━━━━━ Supplied information

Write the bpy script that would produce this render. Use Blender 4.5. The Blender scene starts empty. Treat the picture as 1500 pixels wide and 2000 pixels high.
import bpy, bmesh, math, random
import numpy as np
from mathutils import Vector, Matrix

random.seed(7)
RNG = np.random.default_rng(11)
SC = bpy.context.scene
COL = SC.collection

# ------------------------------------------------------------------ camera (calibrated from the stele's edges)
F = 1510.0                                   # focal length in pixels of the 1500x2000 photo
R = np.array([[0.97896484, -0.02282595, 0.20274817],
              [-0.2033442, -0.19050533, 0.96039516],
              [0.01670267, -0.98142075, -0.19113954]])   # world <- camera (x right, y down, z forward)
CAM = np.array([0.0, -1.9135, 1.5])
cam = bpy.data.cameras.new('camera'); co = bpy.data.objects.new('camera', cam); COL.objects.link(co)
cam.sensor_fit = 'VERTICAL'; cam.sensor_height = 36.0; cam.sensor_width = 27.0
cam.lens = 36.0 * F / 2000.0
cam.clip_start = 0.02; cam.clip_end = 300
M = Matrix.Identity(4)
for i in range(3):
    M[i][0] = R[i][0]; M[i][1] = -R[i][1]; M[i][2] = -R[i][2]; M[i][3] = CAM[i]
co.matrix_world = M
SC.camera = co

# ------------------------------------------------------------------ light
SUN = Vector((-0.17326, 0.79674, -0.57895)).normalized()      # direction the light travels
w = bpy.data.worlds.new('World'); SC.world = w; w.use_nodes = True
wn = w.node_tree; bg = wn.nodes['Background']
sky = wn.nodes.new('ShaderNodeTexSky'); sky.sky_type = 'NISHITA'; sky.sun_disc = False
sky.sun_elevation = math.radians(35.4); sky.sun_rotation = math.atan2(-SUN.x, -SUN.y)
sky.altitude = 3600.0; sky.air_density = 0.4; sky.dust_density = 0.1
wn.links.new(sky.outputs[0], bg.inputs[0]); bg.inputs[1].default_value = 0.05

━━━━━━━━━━

Give a single number: the count of lines above that include the word "pixels".

Task solution
2